## Dataset content
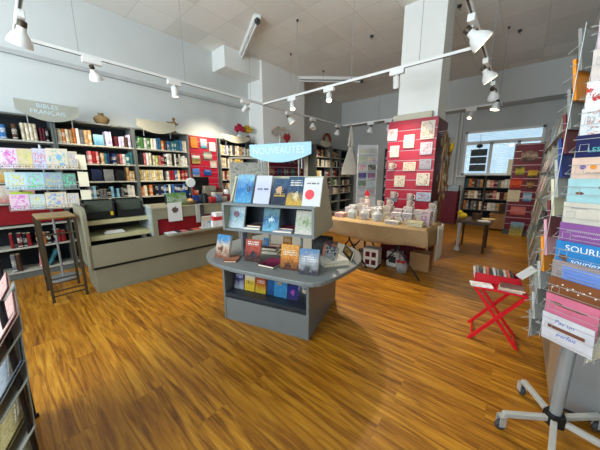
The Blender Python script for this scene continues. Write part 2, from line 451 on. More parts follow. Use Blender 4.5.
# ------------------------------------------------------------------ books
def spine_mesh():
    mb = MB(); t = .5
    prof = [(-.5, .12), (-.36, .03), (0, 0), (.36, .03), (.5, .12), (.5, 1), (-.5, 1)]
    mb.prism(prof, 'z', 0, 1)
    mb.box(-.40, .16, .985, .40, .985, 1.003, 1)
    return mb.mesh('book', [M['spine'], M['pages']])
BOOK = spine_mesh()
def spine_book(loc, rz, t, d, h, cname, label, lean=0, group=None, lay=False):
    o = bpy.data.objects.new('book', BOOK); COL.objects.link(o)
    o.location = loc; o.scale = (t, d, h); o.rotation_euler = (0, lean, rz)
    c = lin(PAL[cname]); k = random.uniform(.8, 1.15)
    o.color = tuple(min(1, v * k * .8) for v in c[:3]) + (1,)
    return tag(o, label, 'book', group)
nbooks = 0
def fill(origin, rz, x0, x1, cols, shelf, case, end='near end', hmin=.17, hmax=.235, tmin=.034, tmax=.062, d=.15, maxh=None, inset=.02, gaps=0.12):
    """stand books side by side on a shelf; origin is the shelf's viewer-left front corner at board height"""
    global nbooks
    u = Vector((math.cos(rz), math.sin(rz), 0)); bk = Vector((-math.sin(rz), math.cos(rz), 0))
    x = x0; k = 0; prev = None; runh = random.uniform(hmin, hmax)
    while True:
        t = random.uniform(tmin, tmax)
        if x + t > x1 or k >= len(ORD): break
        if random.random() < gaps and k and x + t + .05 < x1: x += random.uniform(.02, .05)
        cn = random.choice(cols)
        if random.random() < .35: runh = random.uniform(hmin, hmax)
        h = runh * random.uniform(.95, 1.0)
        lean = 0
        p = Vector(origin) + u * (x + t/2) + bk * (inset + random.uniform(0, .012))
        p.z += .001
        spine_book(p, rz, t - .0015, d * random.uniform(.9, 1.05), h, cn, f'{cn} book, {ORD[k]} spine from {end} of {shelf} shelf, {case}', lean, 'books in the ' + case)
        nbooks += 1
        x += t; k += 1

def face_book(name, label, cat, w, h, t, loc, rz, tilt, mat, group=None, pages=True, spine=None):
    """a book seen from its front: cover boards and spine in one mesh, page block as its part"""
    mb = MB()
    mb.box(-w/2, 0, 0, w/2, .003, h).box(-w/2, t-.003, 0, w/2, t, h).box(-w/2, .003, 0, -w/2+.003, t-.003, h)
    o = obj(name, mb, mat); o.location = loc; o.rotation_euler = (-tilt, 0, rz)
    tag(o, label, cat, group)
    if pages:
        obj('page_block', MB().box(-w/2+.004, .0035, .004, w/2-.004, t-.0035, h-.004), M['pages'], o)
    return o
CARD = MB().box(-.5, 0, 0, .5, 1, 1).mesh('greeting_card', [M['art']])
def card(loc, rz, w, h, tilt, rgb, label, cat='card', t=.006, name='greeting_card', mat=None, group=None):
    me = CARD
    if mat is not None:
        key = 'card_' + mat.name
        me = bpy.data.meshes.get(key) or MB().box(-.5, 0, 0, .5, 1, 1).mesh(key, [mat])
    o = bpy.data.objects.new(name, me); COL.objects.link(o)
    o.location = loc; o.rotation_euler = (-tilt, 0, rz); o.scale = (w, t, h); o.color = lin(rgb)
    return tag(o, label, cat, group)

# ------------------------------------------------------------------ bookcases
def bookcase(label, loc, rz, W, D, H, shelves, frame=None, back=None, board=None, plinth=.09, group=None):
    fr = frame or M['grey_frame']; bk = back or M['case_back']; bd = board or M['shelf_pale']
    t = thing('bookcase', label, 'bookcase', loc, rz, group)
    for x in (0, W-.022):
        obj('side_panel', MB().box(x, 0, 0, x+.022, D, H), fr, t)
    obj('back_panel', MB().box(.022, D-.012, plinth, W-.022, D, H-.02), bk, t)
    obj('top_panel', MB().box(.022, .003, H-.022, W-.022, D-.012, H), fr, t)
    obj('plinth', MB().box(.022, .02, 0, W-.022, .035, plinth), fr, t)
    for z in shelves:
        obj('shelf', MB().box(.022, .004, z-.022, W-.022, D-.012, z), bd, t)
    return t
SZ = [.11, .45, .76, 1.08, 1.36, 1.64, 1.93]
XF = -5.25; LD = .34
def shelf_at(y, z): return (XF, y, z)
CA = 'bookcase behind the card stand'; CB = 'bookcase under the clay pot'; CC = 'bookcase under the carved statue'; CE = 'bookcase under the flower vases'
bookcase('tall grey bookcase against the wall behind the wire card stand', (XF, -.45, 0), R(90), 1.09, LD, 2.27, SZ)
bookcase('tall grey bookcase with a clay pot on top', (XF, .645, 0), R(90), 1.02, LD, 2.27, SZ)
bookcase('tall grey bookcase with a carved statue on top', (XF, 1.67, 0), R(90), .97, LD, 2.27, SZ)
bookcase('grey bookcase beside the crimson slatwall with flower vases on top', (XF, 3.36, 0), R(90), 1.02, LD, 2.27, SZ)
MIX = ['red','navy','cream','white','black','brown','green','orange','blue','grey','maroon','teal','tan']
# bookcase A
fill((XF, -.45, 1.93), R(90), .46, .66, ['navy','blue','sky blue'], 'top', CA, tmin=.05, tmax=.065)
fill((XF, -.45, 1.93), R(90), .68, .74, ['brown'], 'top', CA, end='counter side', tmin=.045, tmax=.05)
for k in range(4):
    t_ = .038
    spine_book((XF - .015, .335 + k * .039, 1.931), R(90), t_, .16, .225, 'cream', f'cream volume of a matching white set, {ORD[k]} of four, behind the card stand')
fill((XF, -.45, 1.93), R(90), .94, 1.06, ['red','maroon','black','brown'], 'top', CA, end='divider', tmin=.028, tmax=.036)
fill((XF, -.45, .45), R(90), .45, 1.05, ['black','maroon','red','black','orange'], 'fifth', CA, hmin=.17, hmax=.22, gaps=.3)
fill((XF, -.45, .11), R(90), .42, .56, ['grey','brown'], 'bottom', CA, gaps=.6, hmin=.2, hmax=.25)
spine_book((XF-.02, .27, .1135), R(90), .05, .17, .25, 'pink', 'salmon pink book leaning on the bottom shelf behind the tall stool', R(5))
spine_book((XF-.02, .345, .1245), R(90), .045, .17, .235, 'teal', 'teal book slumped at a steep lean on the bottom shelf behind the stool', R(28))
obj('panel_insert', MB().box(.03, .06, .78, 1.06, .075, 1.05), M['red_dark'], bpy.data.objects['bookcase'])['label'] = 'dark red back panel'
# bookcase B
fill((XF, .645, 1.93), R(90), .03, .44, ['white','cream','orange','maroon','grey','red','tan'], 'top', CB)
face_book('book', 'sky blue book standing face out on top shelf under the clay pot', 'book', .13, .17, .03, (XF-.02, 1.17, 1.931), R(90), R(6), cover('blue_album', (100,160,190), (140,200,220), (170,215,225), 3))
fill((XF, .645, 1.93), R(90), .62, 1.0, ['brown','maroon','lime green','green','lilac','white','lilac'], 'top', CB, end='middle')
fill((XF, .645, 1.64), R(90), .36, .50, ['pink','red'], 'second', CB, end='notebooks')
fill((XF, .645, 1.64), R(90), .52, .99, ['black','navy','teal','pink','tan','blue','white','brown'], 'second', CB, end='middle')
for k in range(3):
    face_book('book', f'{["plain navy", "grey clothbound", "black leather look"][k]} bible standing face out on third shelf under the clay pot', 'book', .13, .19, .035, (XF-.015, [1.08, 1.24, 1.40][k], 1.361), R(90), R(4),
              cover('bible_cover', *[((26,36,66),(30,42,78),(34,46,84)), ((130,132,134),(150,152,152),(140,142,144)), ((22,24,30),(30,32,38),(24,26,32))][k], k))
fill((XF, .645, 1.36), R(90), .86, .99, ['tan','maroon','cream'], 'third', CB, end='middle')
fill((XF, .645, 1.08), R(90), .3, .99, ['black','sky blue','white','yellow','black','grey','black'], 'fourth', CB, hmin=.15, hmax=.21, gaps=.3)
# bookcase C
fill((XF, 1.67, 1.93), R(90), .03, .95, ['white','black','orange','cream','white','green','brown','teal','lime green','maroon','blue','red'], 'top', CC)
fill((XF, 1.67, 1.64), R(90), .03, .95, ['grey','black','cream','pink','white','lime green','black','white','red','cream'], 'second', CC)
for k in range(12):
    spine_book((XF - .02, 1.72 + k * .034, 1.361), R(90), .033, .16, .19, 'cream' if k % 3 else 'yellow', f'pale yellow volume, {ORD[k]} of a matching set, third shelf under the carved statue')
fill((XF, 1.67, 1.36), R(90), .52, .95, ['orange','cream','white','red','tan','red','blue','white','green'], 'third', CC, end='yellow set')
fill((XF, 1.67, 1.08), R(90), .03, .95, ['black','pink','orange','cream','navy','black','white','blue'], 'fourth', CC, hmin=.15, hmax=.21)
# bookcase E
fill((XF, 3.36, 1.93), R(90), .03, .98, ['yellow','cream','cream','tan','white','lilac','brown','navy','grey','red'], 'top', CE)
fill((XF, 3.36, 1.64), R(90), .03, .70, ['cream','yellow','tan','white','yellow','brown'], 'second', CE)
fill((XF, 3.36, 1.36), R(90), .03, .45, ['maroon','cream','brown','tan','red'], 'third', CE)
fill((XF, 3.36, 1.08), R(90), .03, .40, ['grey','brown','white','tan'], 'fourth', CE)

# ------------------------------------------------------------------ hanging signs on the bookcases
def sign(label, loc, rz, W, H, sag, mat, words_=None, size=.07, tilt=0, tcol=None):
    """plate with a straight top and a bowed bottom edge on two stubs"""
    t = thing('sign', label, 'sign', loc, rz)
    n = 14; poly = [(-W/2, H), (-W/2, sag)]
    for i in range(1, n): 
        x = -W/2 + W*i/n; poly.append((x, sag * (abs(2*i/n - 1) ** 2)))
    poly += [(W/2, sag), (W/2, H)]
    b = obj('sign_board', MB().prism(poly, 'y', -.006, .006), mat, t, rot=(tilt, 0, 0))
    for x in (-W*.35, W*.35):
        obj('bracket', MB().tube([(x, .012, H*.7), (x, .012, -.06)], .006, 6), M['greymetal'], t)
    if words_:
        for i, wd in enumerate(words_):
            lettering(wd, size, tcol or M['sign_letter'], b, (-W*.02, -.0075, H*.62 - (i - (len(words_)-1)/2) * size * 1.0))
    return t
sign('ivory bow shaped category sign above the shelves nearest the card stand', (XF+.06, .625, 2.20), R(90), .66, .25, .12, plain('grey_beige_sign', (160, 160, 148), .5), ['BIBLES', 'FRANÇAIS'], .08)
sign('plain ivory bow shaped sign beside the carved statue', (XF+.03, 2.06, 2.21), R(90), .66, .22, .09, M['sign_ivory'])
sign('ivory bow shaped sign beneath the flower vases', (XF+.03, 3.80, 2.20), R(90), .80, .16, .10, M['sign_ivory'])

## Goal
Scan the listing above for the word "from" and show each line where it is found.

## Task solution
The Blender Python script for this scene continues. Write part 2, from line 451 on. More parts follow. Use Blender 4.5.
        spine_book(p, rz, t - .0015, d * random.uniform(.9, 1.05), h, cn, f'{cn} book, {ORD[k]} spine from {end} of {shelf} shelf, {case}', lean, 'books in the ' + case)
    """a book seen from its front: cover boards and spine in one mesh, page block as its part"""